Former Merrill Lynch Analyst Is Disciplined
Securities industry regulator NASD said Tuesday that it had fined former Merrill Lynch & Co. analyst Phua Young $225,000 and suspended him from the industry for one year for touting stocks he doubted in private.
Young, whom Merrill fired in April 2002, issued positive reports on Tyco International Ltd. and Honeywell International Inc. despite privately harboring negative views on the two companies, NASD said.
The agency, formerly the National Assn. of Securities Dealers, last May charged Young with issuing misleading reports on Tyco and accused him of improper conduct, including flying on Tyco corporate jets.
Young, who once described himself in an e-mail as a “loyal Tyco employee,” published research reports in early 2002 in response to Tyco’s decision to retire $11 billion in debt and spin off CIT Group, a large commercial lender that Tyco had purchased for $10 billion.
Young contended that Tyco would receive $8 billion for its CIT unit and assigned Tyco’s stock a target price of $65 when it was trading in the $30 range, NASD said.
“None of these reports disclosed Young’s privately held views that the CIT unit was not worth ‘anything near $8 [billion],’ that Tyco’s fundamentals were weak because of its debt, and that Tyco’s stock was overvalued,” NASD said.
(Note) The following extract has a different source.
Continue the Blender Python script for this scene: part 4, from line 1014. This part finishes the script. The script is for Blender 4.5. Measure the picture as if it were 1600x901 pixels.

On Honeywell, Young issued research recommending that investors buy the stock despite negative views on the company that he expressed privately, NASD said. For example, NASD said, the analyst characterized Honeywell as a “totally unmitigated disaster” in e-mail correspondence.
Edward Little, a lawyer for Young, said in a statement, “We wanted a speedy resolution of this case so that Phua Young could return to work as soon as possible.”
He declined to say where Young might end up working.